The international academies also provide FWS with an opportunity to forge relationships with wildlife leaders on the rise and promote its attaché program. For instance, a Tanzanian national park official said that, before arriving in the United States, he hadn’t been aware that FWS had an agent posted in his nation’s capital.

"These are guys that have probably eight to 20 years of experience that are still moving up the chain at their respective agencies and may one day be the leaders of their agencies," Woody said of the inaugural class. "It would be very rewarding to see many of the Africans who are here to continue moving up. And from everything I’ve seen and heard from them, they’re absolutely top-notch."

David Hubbard
International Operations Unit leader David Hubbard accepts the Interior Department’s highest honor for his role in Operation Crash, a global investigation that has netted nearly 30 convictions and over $7.4 million in fines and restitution. | Photo by Corbin Hiar.

For the African officials, it was an opportunity to share the successes and challenges they’d had in battling the incentives that drive and reinforce wildlife trafficking — everything from greed and graft to poverty and warfare.

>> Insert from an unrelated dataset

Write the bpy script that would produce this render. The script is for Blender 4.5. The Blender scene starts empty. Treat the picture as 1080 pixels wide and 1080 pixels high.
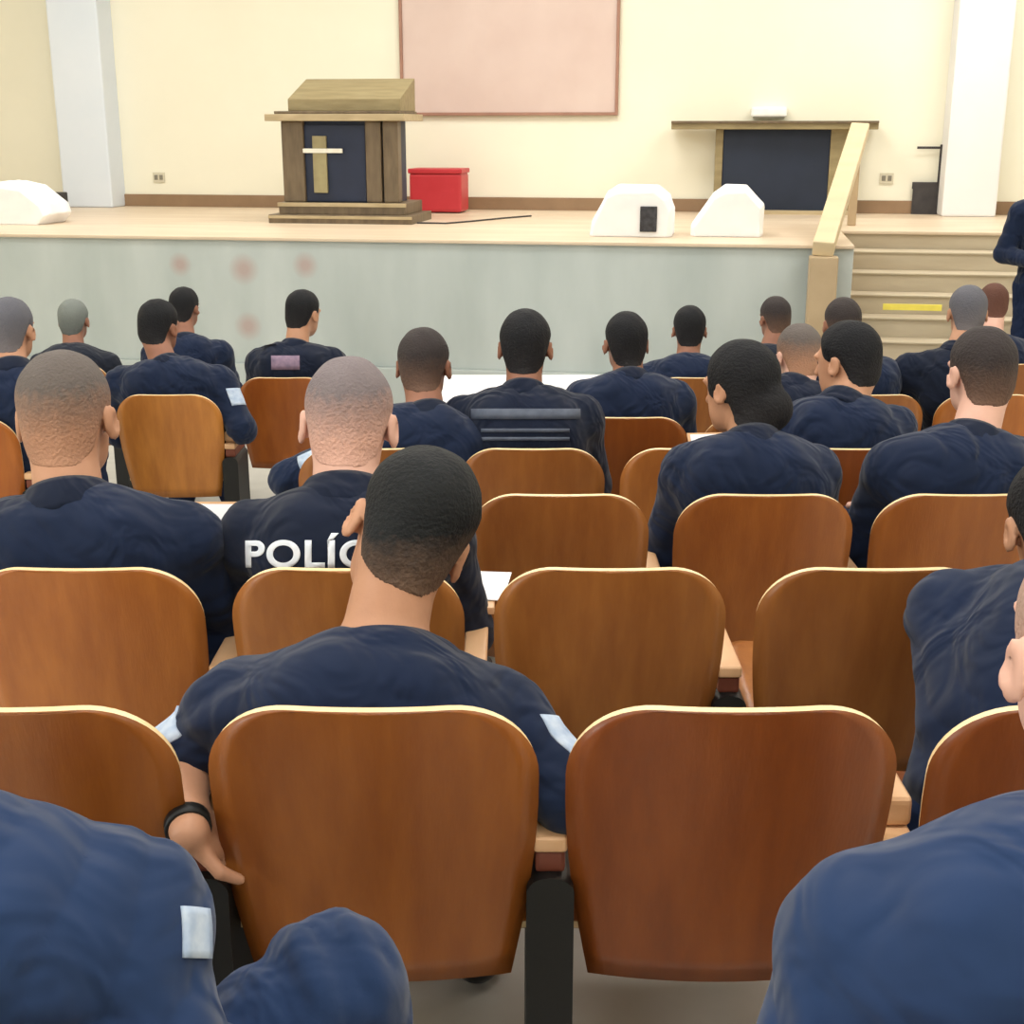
import bpy, bmesh, math, random
import numpy as np
from mathutils import Vector, Matrix, Euler
from mathutils.bvhtree import BVHTree

random.seed(7)
R = math.radians
COL = bpy.context.scene.collection
SC = bpy.context.scene

# ------------------------------------------------------------------ camera model
F = 1400.0
TH = math.atan(407.0 / F)                      # camera looks down by this angle
CT, ST = math.cos(TH), math.sin(TH)
CAM = Vector((0, 0, 2.38))                     # height above the level floor in front of the stage
PITCH = 0.52                                   # seat pitch in metres

def direction(px, py):
    xc, yc = (px - 540) / F, (py - 540) / F
    return Vector((xc, CT - yc * ST, -ST - yc * CT))

def pix(px, py, zc):
    return CAM + direction(px, py) * zc

def onz(px, py, z):
    d = direction(px, py)
    return CAM + d * ((z - CAM.z) / d.z)

def floor_z(y):                                # raked floor, level in front of the stage
    return max(0.0, 0.89 - 0.0905 * y)

# ------------------------------------------------------------------ materials
def lin(c):
    return tuple((v / 255 / 12.92) if v / 255 <= 0.04045 else ((v / 255 + 0.055) / 1.055) ** 2.4 for v in c) + (1.0,)

def mat(name, rgb, rough=0.6, rgb2=None, scale=8.0, stretch=(1, 1, 1), bump=0.0, bump_scale=60.0, spec=0.4,
        sheen=0.0, metal=0.0, coat=0.0, detail=4.0, bump_dist=0.01, bump_warp=0.0):
    m = bpy.data.materials.new(name)
    m.use_nodes = True
    nt = m.node_tree
    b = nt.nodes['Principled BSDF']
    b.inputs['Roughness'].default_value = rough
    b.inputs['Specular IOR Level'].default_value = spec
    b.inputs['Metallic'].default_value = metal
    b.inputs['Sheen Weight'].default_value = sheen
    b.inputs['Coat Weight'].default_value = coat
    b.inputs['Coat Roughness'].default_value = 0.25
    tc = nt.nodes.new('ShaderNodeTexCoord')
    mp = nt.nodes.new('ShaderNodeMapping')
    mp.inputs['Scale'].default_value = stretch
    nt.links.new(tc.outputs['Object'], mp.inputs['Vector'])
    if rgb2 is None:
        rgb2 = tuple(min(255, v * 1.08 + 2) for v in rgb)
    n = nt.nodes.new('ShaderNodeTexNoise')
    n.inputs['Scale'].default_value = scale
    n.inputs['Detail'].default_value = detail
    nt.links.new(mp.outputs['Vector'], n.inputs['Vector'])
    rp = nt.nodes.new('ShaderNodeValToRGB')
    rp.color_ramp.elements[0].position = 0.3
    rp.color_ramp.elements[1].position = 0.7
    rp.color_ramp.elements[0].color = lin(rgb)
    rp.color_ramp.elements[1].color = lin(rgb2)
    nt.links.new(n.outputs['Fac'], rp.inputs['Fac'])
    nt.links.new(rp.outputs['Color'], b.inputs['Base Color'])
    if bump:
        n2 = nt.nodes.new('ShaderNodeTexNoise')
        n2.inputs['Scale'].default_value = bump_scale
        n2.inputs['Distortion'].default_value = bump_warp
        nt.links.new(mp.outputs['Vector'], n2.inputs['Vector'])
        bp = nt.nodes.new('ShaderNodeBump')
        bp.inputs['Strength'].default_value = bump
        bp.inputs['Distance'].default_value = bump_dist
        nt.links.new(n2.outputs['Fac'], bp.inputs['Height'])
        nt.links.new(bp.outputs['Normal'], b.inputs['Normal'])
    return m

def hair_mat(name, top, low, p0=0.15, p1=0.72):
    """cropped hair: longer and darker on the crown, clipped closer (scalp showing) towards the nape"""
    m = mat(name, top, 0.75, None, bump=0.5, bump_scale=140, spec=0.25)
    nt = m.node_tree
    b = nt.nodes['Principled BSDF']
    tc = nt.nodes.new('ShaderNodeTexCoord')
    sx = nt.nodes.new('ShaderNodeSeparateXYZ')
    nt.links.new(tc.outputs['Generated'], sx.inputs[0])
    nz = nt.nodes.new('ShaderNodeTexNoise')
    nz.inputs['Scale'].default_value = 14
    ad = nt.nodes.new('ShaderNodeMath'); ad.operation = 'MULTIPLY_ADD'
    ad.inputs[1].default_value = 0.25
    nt.links.new(nz.outputs['Fac'], ad.inputs[0])
    nt.links.new(sx.outputs['Z'], ad.inputs[2])
    rp = nt.nodes.new('ShaderNodeValToRGB')
    rp.color_ramp.elements[0].position = p0
    rp.color_ramp.elements[1].position = p1
    rp.color_ramp.elements[0].color = lin(low)
    rp.color_ramp.elements[1].color = lin(top)
    nt.links.new(ad.outputs[0], rp.inputs['Fac'])
    nt.links.new(rp.outputs['Color'], b.inputs['Base Color'])
    return m

def wood_mat(name, dark, light):
    """varnished plywood veneer; the object colour tints each panel, mostly for the light it catches"""
    m = mat(name, dark, 0.36, light, scale=3.2, stretch=(7, 7, 0.7), bump=0.05, bump_scale=30, spec=0.4, coat=0.18, detail=8)
    nt = m.node_tree
    b = nt.nodes['Principled BSDF']
    src = b.inputs['Base Color'].links[0].from_socket
    oi = nt.nodes.new('ShaderNodeObjectInfo')
    mx = nt.nodes.new('ShaderNodeMix'); mx.data_type = 'RGBA'; mx.blend_type = 'MULTIPLY'
    mx.inputs[0].default_value = 1.0
    nt.links.new(src, mx.inputs[6]); nt.links.new(oi.outputs['Color'], mx.inputs[7])
    nt.links.new(mx.outputs[2], b.inputs['Base Color'])
    return m

M = {}
M['veneer'] = wood_mat('veneer', (152, 90, 40), (178, 112, 52))
M['ply_edge'] = mat('ply_edge', (236, 205, 150), 0.45, (248, 222, 172), scale=20)
M['pad'] = mat('pad', (206, 160, 118), 0.4, (222, 180, 138), scale=4, stretch=(6, 1, 6))
M['red_wood'] = mat('red_wood', (112, 58, 42), 0.4)
M['black_metal'] = mat('black_metal', (16, 17, 18), 0.5)
M['navy'] = mat('navy', (22, 33, 56), 0.9, (27, 39, 65), scale=5, bump=0.7, bump_scale=7, bump_dist=0.045, bump_warp=1.2, spec=0.15, sheen=0.12)
M['navy_dark'] = mat('navy_dark', (21, 28, 44), 0.9, (26, 34, 54), scale=5, bump=0.7, bump_scale=7, bump_dist=0.045, bump_warp=1.2, spec=0.15, sheen=0.1)
M['navy_light'] = mat('navy_light', (30, 48, 80), 0.9, (36, 56, 92), scale=5, bump=0.7, bump_scale=7, bump_dist=0.045, bump_warp=1.2, spec=0.15, sheen=0.15)  # navy with the stronger light on the nearest officers put into the colour
M['charcoal'] = mat('charcoal', (30, 35, 46), 0.9, (38, 43, 56), scale=5, bump=0.7, bump_scale=7, bump_dist=0.045, bump_warp=1.2, spec=0.15, sheen=0.1)
M['trouser'] = mat('trouser', (24, 34, 58), 0.9, (30, 42, 70), scale=6, bump=0.6, bump_scale=8, bump_dist=0.04, bump_warp=1.0, spec=0.15)
M['boot'] = mat('boot', (14, 14, 15), 0.35)
M['skin_tan'] = mat('skin_tan', (186, 136, 106), 0.5, (198, 148, 118), scale=14, bump=0.06, bump_scale=80)
M['skin_pale'] = mat('skin_pale', (220, 172, 152), 0.5, (230, 184, 166), scale=14, bump=0.06, bump_scale=80)
M['skin_brown'] = mat('skin_brown', (140, 94, 74), 0.5, (154, 106, 84), scale=14, bump=0.06, bump_scale=80)
M['eye'] = mat('eye', (96, 78, 68), 0.2)
M['patch'] = mat('patch', (150, 170, 198), 0.8, (196, 208, 222), scale=40)
M['white_print'] = mat('white_print', (214, 222, 232), 0.7, (232, 236, 242), scale=40)
M['grey_print'] = mat('grey_print', (66, 74, 90), 0.6, (84, 92, 108), scale=30)
M['pink_print'] = mat('pink_print', (120, 104, 128), 0.7, (150, 126, 146), scale=40)
M['red_cloth'] = mat('red_cloth', (176, 66, 72), 0.7)
M['paper'] = mat('paper', (238, 240, 244), 0.7, (246, 247, 250), scale=10)
M['cloth_white'] = mat('cloth_white', (240, 240, 242), 0.85, (248, 248, 248), scale=6, bump=0.2, bump_scale=8)
M['dark_port'] = mat('dark_port', (40, 40, 44), 0.7, (70, 70, 76), scale=30)
M['wall'] = mat('wall', (236, 233, 214), 0.9, (240, 237, 219), scale=1.2)
M['wall_side'] = mat('wall_side', (236, 230, 208), 0.9)
M['ceiling'] = mat('ceiling', (242, 241, 236), 0.9)
M['floor'] = mat('floor', (176, 170, 160), 0.35, (196, 190, 180), scale=3)
M['stage_top'] = mat('stage_top', (208, 186, 160), 0.4, (224, 206, 182), scale=1.5, stretch=(0.6, 2.5, 1))
M['baseboard'] = mat('baseboard', (134, 108, 82), 0.5, (150, 122, 94), scale=4)
M['step'] = mat('step', (186, 172, 148), 0.6, (200, 188, 164), scale=3, stretch=(0.6, 3, 3))
M['step_edge'] = mat('step_edge', (112, 98, 78), 0.6)
M['yellow'] = mat('yellow', (236, 220, 96), 0.6)
M['rail'] = mat('rail', (206, 188, 154), 0.5, (222, 202, 164), scale=3, stretch=(1, 3, 1))
M['rail_post'] = mat('rail_post', (176, 154, 122), 0.6, (190, 168, 136), scale=3)
M['pillar_blue'] = mat('pillar_blue', (214, 224, 236), 0.7, (222, 230, 240), scale=1.5)
M['pillar_white'] = mat('pillar_white', (228, 228, 230), 0.7, (236, 236, 236), scale=1.5)
M['board_pink'] = mat('board_pink', (206, 184, 176), 0.7, (214, 194, 186), scale=2)
M['board_frame'] = mat('board_frame', (150, 112, 96), 0.5)
M['pulpit_wood'] = mat('pulpit_wood', (94, 80, 62), 0.45, (118, 102, 80), scale=4, stretch=(5, 5, 1))
M['pulpit_light'] = mat('pulpit_light', (168, 150, 116), 0.45, (190, 172, 138), scale=4, stretch=(1, 5, 5))
M['pulpit_navy'] = mat('pulpit_navy', (28, 38, 62), 0.5, (36, 46, 72), scale=4)
M['gold'] = mat('gold', (142, 132, 96), 0.4, (160, 150, 112), scale=12)
M['silver'] = mat('silver', (228, 226, 214), 0.4)
M['altar_wood'] = mat('altar_wood', (132, 118, 84), 0.5, (152, 138, 102), scale=4, stretch=(1, 5, 5))
M['altar_navy'] = mat('altar_navy', (26, 36, 54), 0.6, (32, 42, 62), scale=3)
M['red_box'] = mat('red_box', (188, 50, 58), 0.45, (196, 58, 66), scale=6)
M['chair_black'] = mat('chair_black', (52, 50, 52), 0.6, (70, 66, 66), scale=10)
M['outlet'] = mat('outlet', (198, 192, 172), 0.5)
M['outlet_dark'] = mat('outlet_dark', (120, 116, 104), 0.5)
M['lamp_white'] = mat('lamp_white', (240, 240, 236), 0.4)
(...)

At dinner on the final night of the international academy, for example, an official from Namibia talked with an FWS agent about the difficulty his country has with quickly and effectively analyzing abalone samples. In many cases, testing is necessary to determine if sea snail shipments were legally harvested.

"We can help you with that," the agent responded.

That sort of informal exchange, over heaping plates of macaroni and cheese and barbecued ribs, is exactly the sort of collaborative crime-fighting that the training program aimed to enable.

The question now for U.S. wildlife officials is how long robust funding for efforts like the international academy and attaché program will continue from the White House and Capitol Hill.

"There are a lot of hoses feeding into combating wildlife trafficking right now," said Stark of the state academy. "My hope is, if there is a problem with one stream, that they aren’t all shut off."